Further intensifying the Louis Khan-esque aspect, the building is set dramatically back from the street, especially considering the tiny, 206 metre-square plot of land it sits on. “While we were excavating, one engineer looking for space to unload material told us we didn’t have a site, we had a shelf!” laughs Samara, recalling that the ‘shelf’ that remained of solid ground was only one metre wide by thirteen metres long.


“I think this is what Le Corbusier was referring to in Vers Une Architecture, where I think he was yearning for not ‘another’ architecture or ‘new’ architecture as was mistakenly interpreted, but for architecture as it had always been, and always ought to be – a relevant, ordered, and coherent architecture: a ‘modern’ architecture,” says Samara.


Judicious use of space wasn’t the only guiding principle FSA considered when they began the architectural plans. Deep analysis and prioritising location are part of what Samara refers to as the rigorous, scientific process his team uses, one that eschews the pitfalls of modern, branded architecture. “You go to Zaha Hadid so that she gives you a building that is really out there, shocking and different. I have no problem with a building that ends up being like that, as long as it’s a natural by-product of the planning process,” Samara says. “What I call branded architecture is the biggest problem we face as architects. Clients and architects look for a signature brand indiscriminately – irrespective of culture, location, materials – there’s no indigenous architecture anymore.”

Indigenous architecture for Samara is design that approaches each and every project on an individual basis, from scratch. In fact, the only real common thread in FSA projects – which are peppered throughout MENA, including Saudi Arabia, where Samara serves as Director for Khalid Al Amoudi Architects – is an adherence to modern architecture infused with out-of-the-box creativity.

In the case of Modulofts, the architect says New Brutalism inspired him, though not in an obvious manner. There is a heavy use of concrete and a repetition of modular elements made popular in the UK (where Samara completed his PhD in Architecture) by architects like husband-and-wife team Alison and Peter Smithson. But what Samara means more than anything is that his Modulofts are brutally honest, especially in terms of the materials used. The walls are 35 centimetre-thick solid post-tensioned concrete, the floors are concrete (heated, thankfully), all the metal (including suspended custom lighting) is painted black and all non-structural elements (ceramics, tiles) are white.

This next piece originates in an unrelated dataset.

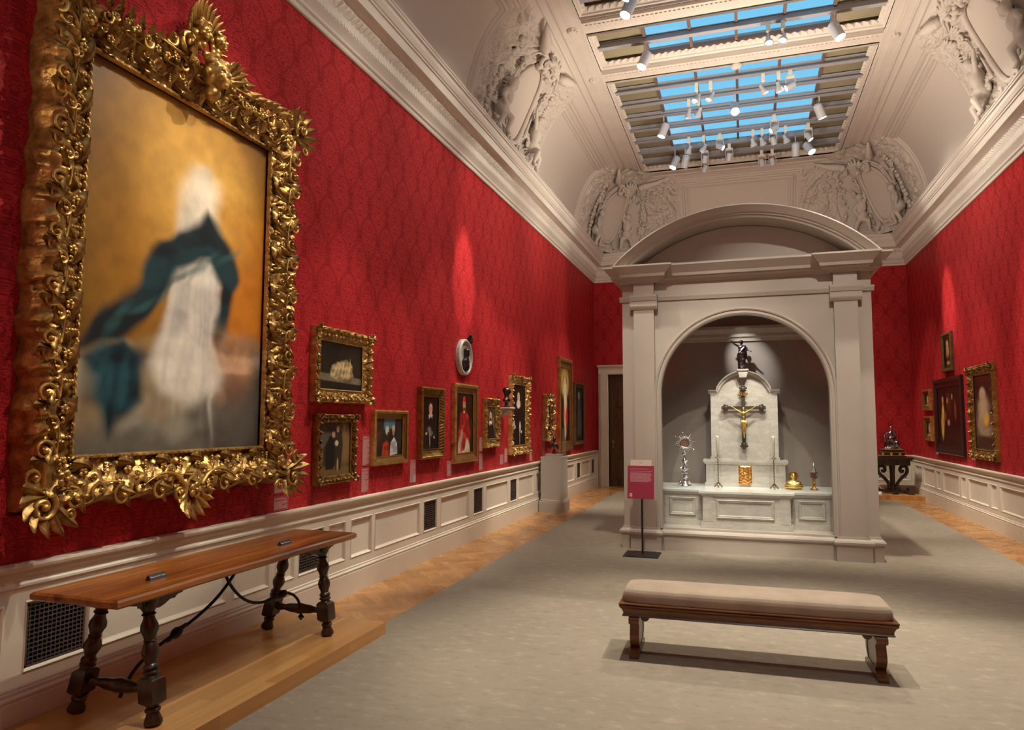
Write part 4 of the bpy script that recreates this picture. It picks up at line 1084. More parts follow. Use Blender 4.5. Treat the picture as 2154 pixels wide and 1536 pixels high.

Above and below: The design of Modulofts’ seven vertically stacked flats centres around a double height reception and dining area, either side of which are four modules that can be seperated with walls that slide in and out of the façade. 


The use of these so-called honest materials (also indigenous because concrete is the most common and inexpensive building material in the region) is mostly a result of wanting to make Modulofts true to its name. “We felt that the term loft was overused, and people were missing the point. At the end of the day, the original lofts of New York and London have four main criteria: they have a special luxury, lots of light, flexibility in terms of space and they almost always have integrity in the use of materials.”

Although it exemplifies a very fresh take on architecture, Modulofts’ greatest attribute is that it manages to blend in with it’s chaotic surroundings – a mix of traditional Ottoman architecture, random mid-century design and new, often uninspired apartment blocks.  In fact, I missed Modulofts the first time I drove up looking for it and had to loop back around the block, because it was somewhat hidden by the buildings around it, and then its colour and regularity work as a sort of urban camouflage. But this was the objective. “Ethics, not aesthetics,” Samara adds, quoting a Brutalist idiom.